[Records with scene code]
* BEGIN *
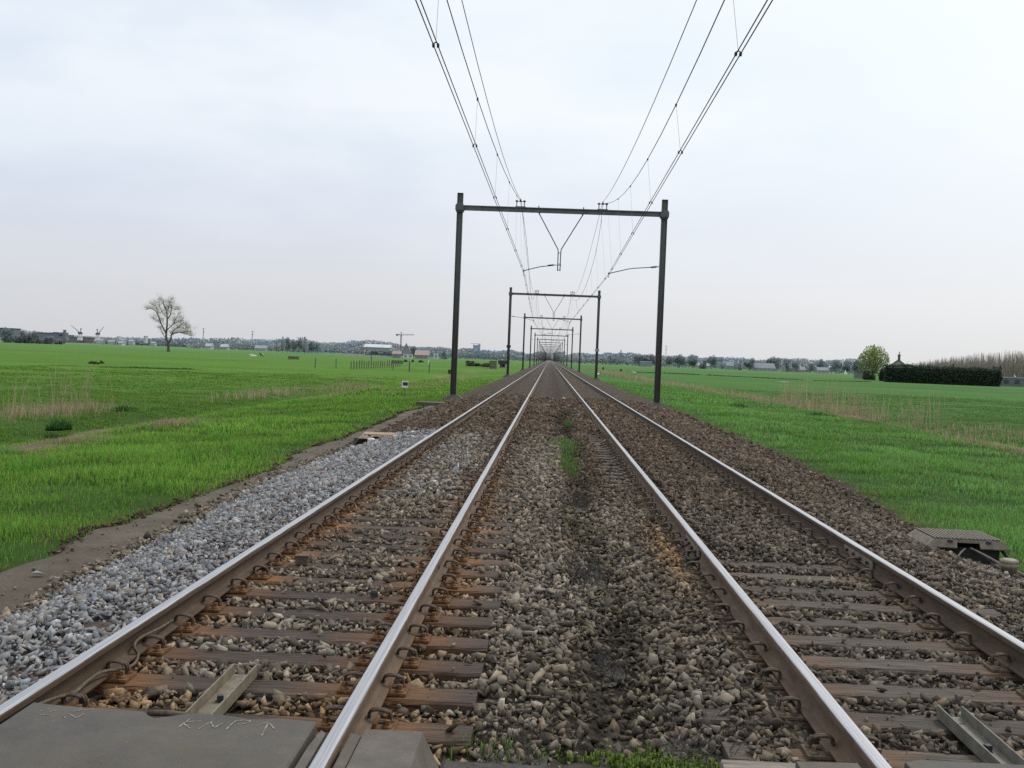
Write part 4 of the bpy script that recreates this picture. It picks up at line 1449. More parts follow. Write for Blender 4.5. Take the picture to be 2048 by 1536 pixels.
def reeds(name, spots, label):
    Xs, Ys, Hs, Ws, Cs = [], [], [], [], []
    for (x, y, sx, sy, n, h) in spots:
        a = rng.normal(x, sx, n); b_ = rng.normal(y, sy, n)
        Xs.append(a); Ys.append(b_); Hs.append(h * rng.uniform(0.4, 1.1, n)); Ws.append(np.full(n, 0.0011 * y + 0.004))
        Cs.append(np.array([0.46, 0.36, 0.235]) * rng.uniform(0.6, 1.3, (n, 1)))
    X = np.concatenate(Xs); Y = np.concatenate(Ys); Hh = np.concatenate(Hs)
    return blades(name, X, Y, ground_z(X, Y), Hh, np.concatenate(Ws) * 0.30, np.concatenate(Cs), label, M['reed'], lean=0.30, cat='reeds', tip=1.05, base=0.8)


reeds('dry_reeds', [(-17.0, 34, 0.7, 2.2, 40, 1.5), (-17.2, 38, 0.5, 1.2, 80, 2.2), (-16.6, 35, 0.8, 2.6, 1100, 0.42), (-12.6, 22.5, 0.5, 1.4, 700, 0.16), (-12.6, 30, 0.5, 2.0, 700, 0.16),
                    (-15.2, 58, 0.6, 6, 650, 0.4), (-14.0, 74, 0.6, 6, 500, 0.4), (-9.6, 74, 0.6, 7, 250, 0.35), (-8.8, 100, 0.8, 14, 400, 0.45)],
      'dry straw-coloured reeds along the ditch in the left meadow')
reeds('dry_reeds', [(16.6, 62, 0.8, 4, 650, 0.8), (16.9, 58, 0.6, 1.0, 120, 2.2), (17.4, 68, 0.7, 1.2, 130, 2.4), (16.9, 75, 0.6, 1.5, 120, 2.2), (18.0, 53, 0.6, 0.9, 90, 2.0), (16.2, 80, 0.8, 9, 600, 0.7),
                    (18.6, 47, 1.2, 3, 700, 0.45), (14.9, 105, 0.9, 14, 420, 0.6), (12.5, 150, 1.0, 22, 420, 0.7), (19.6, 41, 1.0, 3, 350, 0.35), (11.5, 200, 1.4, 25, 500, 0.9)],
      'dry straw-coloured reeds along the ditch in the right meadow')


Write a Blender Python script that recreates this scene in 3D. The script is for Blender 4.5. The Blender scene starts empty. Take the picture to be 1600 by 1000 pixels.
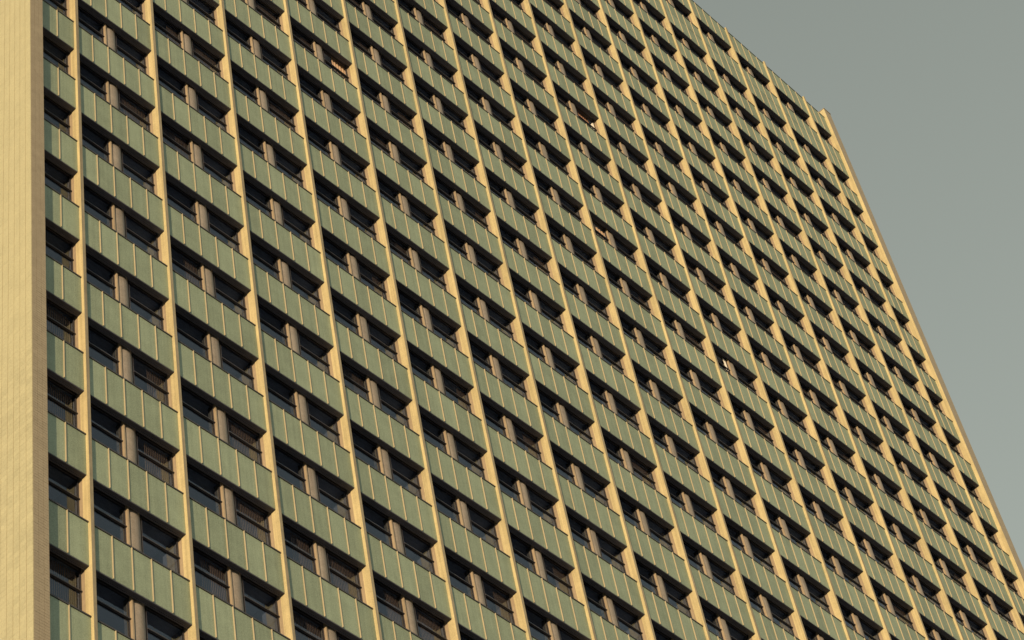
* END *
◆ Given request:
Leaving out the pictures, repeat the data above exactly.

◆ Answer to the task:
Write part 4 of the bpy script that recreates this picture. It picks up at line 1449. More parts follow. Write for Blender 4.5. Take the picture to be 2048 by 1536 pixels.
def reeds(name, spots, label):
    Xs, Ys, Hs, Ws, Cs = [], [], [], [], []
    for (x, y, sx, sy, n, h) in spots:
        a = rng.normal(x, sx, n); b_ = rng.normal(y, sy, n)
        Xs.append(a); Ys.append(b_); Hs.append(h * rng.uniform(0.4, 1.1, n)); Ws.append(np.full(n, 0.0011 * y + 0.004))
        Cs.append(np.array([0.46, 0.36, 0.235]) * rng.uniform(0.6, 1.3, (n, 1)))
    X = np.concatenate(Xs); Y = np.concatenate(Ys); Hh = np.concatenate(Hs)
    return blades(name, X, Y, ground_z(X, Y), Hh, np.concatenate(Ws) * 0.30, np.concatenate(Cs), label, M['reed'], lean=0.30, cat='reeds', tip=1.05, base=0.8)


reeds('dry_reeds', [(-17.0, 34, 0.7, 2.2, 40, 1.5), (-17.2, 38, 0.5, 1.2, 80, 2.2), (-16.6, 35, 0.8, 2.6, 1100, 0.42), (-12.6, 22.5, 0.5, 1.4, 700, 0.16), (-12.6, 30, 0.5, 2.0, 700, 0.16),
                    (-15.2, 58, 0.6, 6, 650, 0.4), (-14.0, 74, 0.6, 6, 500, 0.4), (-9.6, 74, 0.6, 7, 250, 0.35), (-8.8, 100, 0.8, 14, 400, 0.45)],
      'dry straw-coloured reeds along the ditch in the left meadow')
reeds('dry_reeds', [(16.6, 62, 0.8, 4, 650, 0.8), (16.9, 58, 0.6, 1.0, 120, 2.2), (17.4, 68, 0.7, 1.2, 130, 2.4), (16.9, 75, 0.6, 1.5, 120, 2.2), (18.0, 53, 0.6, 0.9, 90, 2.0), (16.2, 80, 0.8, 9, 600, 0.7),
                    (18.6, 47, 1.2, 3, 700, 0.45), (14.9, 105, 0.9, 14, 420, 0.6), (12.5, 150, 1.0, 22, 420, 0.7), (19.6, 41, 1.0, 3, 350, 0.35), (11.5, 200, 1.4, 25, 500, 0.9)],
      'dry straw-coloured reeds along the ditch in the right meadow')


Write a Blender Python script that recreates this scene in 3D. The script is for Blender 4.5. The Blender scene starts empty. Take the picture to be 1600 by 1000 pixels.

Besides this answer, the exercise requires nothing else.